Some lines in the listing below may include the string "that". How many are there? Give only the number.
start
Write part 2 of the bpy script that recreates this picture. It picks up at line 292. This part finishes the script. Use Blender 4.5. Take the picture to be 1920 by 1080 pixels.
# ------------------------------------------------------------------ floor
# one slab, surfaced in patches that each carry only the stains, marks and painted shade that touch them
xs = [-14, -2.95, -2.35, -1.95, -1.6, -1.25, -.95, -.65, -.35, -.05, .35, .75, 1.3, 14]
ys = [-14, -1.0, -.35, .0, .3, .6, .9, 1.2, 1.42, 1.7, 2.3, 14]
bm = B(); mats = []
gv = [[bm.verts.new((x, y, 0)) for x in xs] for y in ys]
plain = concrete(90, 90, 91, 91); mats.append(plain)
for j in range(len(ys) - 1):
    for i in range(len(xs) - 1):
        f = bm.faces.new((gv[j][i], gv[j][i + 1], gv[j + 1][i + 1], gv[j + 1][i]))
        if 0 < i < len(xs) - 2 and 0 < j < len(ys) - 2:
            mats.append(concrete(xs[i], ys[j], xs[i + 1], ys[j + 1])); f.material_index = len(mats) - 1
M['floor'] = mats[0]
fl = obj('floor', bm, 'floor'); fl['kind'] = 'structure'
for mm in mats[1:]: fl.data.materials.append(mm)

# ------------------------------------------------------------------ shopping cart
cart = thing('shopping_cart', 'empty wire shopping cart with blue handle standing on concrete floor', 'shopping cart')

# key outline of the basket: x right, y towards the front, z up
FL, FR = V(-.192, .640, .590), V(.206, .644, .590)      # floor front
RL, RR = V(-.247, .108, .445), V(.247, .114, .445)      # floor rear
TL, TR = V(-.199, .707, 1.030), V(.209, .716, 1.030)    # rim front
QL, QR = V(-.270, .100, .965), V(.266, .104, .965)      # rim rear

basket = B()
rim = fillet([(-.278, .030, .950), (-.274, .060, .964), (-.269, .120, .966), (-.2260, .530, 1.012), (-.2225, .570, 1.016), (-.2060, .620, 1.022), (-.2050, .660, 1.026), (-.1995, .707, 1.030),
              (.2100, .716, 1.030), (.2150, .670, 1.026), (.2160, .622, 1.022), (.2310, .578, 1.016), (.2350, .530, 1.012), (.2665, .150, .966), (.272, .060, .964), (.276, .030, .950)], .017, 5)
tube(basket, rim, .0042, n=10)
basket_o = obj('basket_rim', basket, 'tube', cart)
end
> **Written answer**
2